Auto intitulei-me de Mary, mais próximo da realidade escolar, sim eu sei, sempre a capa, mas aceitem por favor a idade vai avançando…
Foi muito interessante conhecer pessoas mais novas, senti-me mais próxima das minhas filhas, entendi algo, que até aí tinha sido sempre para mim um mistério. Sempre as vi satisfeitas com uma nota alta, mas logo apreensivas, com a nota seguinte. De facto não é muito difícil tirar uma boa nota, mas mantê-la, já é um caso mais sério.
Não foi fácil ser avaliada, senti a minha auto-estima abalada, por vezes até vontade de pedir parte do dinheiro investido na psicanálise, brinco, como sempre. Mas falar diante dos colegas, com uma enorme possibilidade de errar, sentir as pessoas a olhar para mim, voltei a ter medo de corar, de me engasgar.
Aproximou-me da verdade, da realidade, da minha permanente fuga em frente, de viver numa correria desenfreada, pânico de parar, de pensar. Talvez mesmo medo de morrer; quem vive a correr, foge da morte.
Este confronto abalou-me, esta conclusão, fez-me sair de uma aula de geografia, sentar nas escadas geladas num dia de chuva miudinha, bem à Porto, acender uma cigarrilha, e ver uma sucessão de caras daqueles que tanto amei, e já partiram.
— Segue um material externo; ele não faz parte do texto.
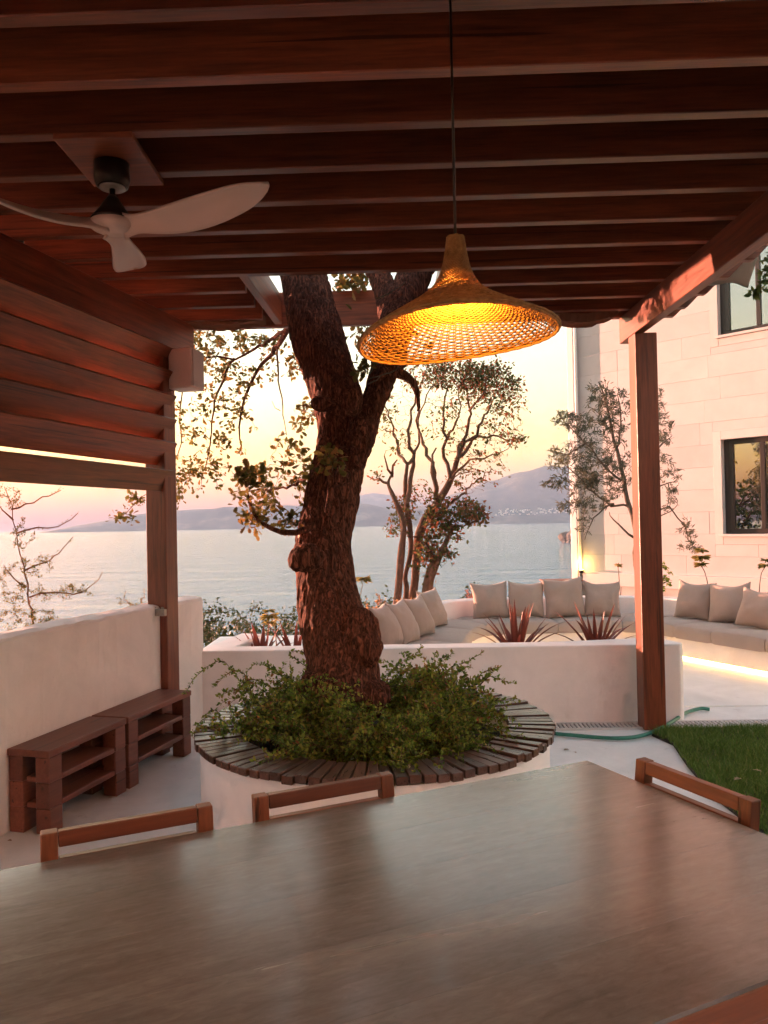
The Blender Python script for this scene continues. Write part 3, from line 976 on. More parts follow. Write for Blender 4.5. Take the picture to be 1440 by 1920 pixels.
mb = MB()
mb.box((0, -TWd / 2 + .10, .635), (TL - .2, .03, .09)); mb.box((0, TWd / 2 - .10, .635), (TL - .2, .03, .09))
mb.box((-TL / 2 + .10, 0, .635), (.03, TWd - .24, .09)); mb.box((TL / 2 - .10, 0, .635), (.03, TWd - .24, .09))
mb.build('apron', M['table_edge'], table, bevel=.003)
for sx in (-1, 1):
    for sy in (-1, 1):
        o = MB().box((0, 0, 0), (.68, .08, .08)).build('leg', M['table_edge'], table, bevel=.004)
        o.rotation_euler = (0, math.pi / 2, 0); o.location = (sx * (TL / 2 - .09), sy * (TWd / 2 - .09), .342)

# ------------------------------------------------------------------ dining chairs
def make_chair():
    """faces -y (towards the table); backrest plane near y=0, seat in front of it"""
    root = empty('dining_chair')
    w, H = .40, .79
    lean = .045
    for s in (-1, 1):
        mb = MB()
        x = s * (w / 2 - .019)
        ys = [(.0, .05), (.43, .0), (H, lean)]
        prof = []
        V = []
        for z, y in ys:
            V += [(x - .019, y - .0175, z), (x + .019, y - .0175, z), (x + .019, y + .0175, z), (x - .019, y + .0175, z)]
        F = [(3, 2, 1, 0), (8, 9, 10, 11)]
        for k in range(2):
            for j in range(4): F.append((k * 4 + j, k * 4 + (j + 1) % 4, (k + 1) * 4 + (j + 1) % 4, (k + 1) * 4 + j))
        mb.add(V, F); mb.build('rear_leg', M['chairz'], root, bevel=.003)
        o = MB().box((0, 0, 0), (.43, .038, .038)).build('front_leg', M['chair'], root, bevel=.003)
        o.rotation_euler = (0, math.pi / 2, 0); o.location = (x, -.40, .215)
        o = MB().box((0, 0, 0), (.36, .022, .05)).build('side_rail', M['chair'], root, bevel=.002); o.rotation_euler = (0, 0, math.pi / 2); o.location = (x, -.2, .40)
    yb = lambda z: lean * (z - .43) / (H - .43)
    for z, h in ((H - .019, .036), (H - .077, .032), (H - .16, .034)):
        o = MB().box((0, 0, 0), (w - .078, .033, h)).build('back_rail', M['chair'], root, bevel=.003)
        o.location = (0, yb(z), z); o.rotation_euler = (-.12, 0, 0)
    o = MB().box((0, 0, 0), (w - .08, .022, .05)).build('front_rail', M['chair'], root, bevel=.002); o.location = (0, -.40, .40)
    for i in range(6):
        o = MB().box((0, 0, 0), (w, .062, .018)).build('seat_slat', M['chair'], root, bevel=.003); o.location = (0, -.40 + i * .07, .438)
    return root
M['chairz'] = wood('chair_teak_upright', (.10, .026, .011), (.22, .07, .028), .4, 1.6, .2, along='Z')
def copy_tree(o, parent=None):
    c = o.copy(); sc.collection.objects.link(c); c.parent = parent
    for ch in list(o.children): copy_tree(ch, c)
    return c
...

Aí senti o meu medo de morrer, como eles.
Senti o meu coração bater mais forte, a minha vontade de viver, senti que não quero fugir mais, quero ter tempo para mim, quero viver, quero acreditar em mim.
Viver por mim, para mim, ser feliz, quero continuar a procurar a verdade, seja Marie, seja Mary, seja elas todas, eu serei todas, à vez, uma de cada vez.
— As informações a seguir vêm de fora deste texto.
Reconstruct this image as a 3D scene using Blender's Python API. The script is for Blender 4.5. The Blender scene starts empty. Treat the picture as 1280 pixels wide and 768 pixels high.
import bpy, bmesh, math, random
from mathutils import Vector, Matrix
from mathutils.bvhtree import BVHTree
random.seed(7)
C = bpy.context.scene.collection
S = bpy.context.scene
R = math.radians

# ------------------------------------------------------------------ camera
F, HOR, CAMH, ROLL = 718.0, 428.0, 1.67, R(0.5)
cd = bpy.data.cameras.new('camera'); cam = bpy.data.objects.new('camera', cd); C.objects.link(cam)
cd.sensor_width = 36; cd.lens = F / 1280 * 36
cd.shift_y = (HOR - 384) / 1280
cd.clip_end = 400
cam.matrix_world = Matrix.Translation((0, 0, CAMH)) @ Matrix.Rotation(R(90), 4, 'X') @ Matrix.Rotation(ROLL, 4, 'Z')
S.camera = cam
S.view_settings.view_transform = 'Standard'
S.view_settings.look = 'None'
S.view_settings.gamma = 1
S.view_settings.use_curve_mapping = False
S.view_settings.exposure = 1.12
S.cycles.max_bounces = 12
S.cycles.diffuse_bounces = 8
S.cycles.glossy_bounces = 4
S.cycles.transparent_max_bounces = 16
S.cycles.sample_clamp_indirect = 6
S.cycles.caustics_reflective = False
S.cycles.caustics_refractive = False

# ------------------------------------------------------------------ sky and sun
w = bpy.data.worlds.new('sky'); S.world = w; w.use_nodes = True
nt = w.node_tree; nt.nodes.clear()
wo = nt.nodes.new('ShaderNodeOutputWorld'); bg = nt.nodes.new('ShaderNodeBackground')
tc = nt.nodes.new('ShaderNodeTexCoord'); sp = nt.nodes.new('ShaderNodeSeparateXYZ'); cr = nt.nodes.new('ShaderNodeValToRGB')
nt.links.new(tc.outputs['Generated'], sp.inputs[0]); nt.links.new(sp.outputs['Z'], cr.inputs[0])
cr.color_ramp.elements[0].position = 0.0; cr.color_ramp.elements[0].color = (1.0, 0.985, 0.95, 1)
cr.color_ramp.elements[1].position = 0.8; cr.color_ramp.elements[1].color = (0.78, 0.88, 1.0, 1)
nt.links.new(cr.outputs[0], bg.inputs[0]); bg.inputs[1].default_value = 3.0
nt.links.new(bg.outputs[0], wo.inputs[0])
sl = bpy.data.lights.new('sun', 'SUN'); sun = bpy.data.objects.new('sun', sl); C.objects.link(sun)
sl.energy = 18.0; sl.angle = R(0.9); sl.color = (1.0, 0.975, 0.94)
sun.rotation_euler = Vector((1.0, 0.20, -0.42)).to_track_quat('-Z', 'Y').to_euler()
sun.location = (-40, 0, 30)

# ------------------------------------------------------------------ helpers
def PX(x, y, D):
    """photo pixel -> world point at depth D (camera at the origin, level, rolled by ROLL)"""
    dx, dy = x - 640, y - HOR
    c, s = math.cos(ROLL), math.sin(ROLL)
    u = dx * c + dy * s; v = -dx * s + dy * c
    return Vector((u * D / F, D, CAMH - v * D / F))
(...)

Quero estudar, fazer o meu curso de Direito, projecto interrompido, por um amor que não deu certo, mas que me deu duas filhas maravilhosas, e quero ser Avó….Claro.
Avó de mochila às costas, mas deliciosamente Avó.
Enfim, voltar a estudar devolveu-me o que tinha perdido, paixão, pela verdade, pela procura da mesma vontade de aprender, e acreditar em mim, nas minhas capacidades.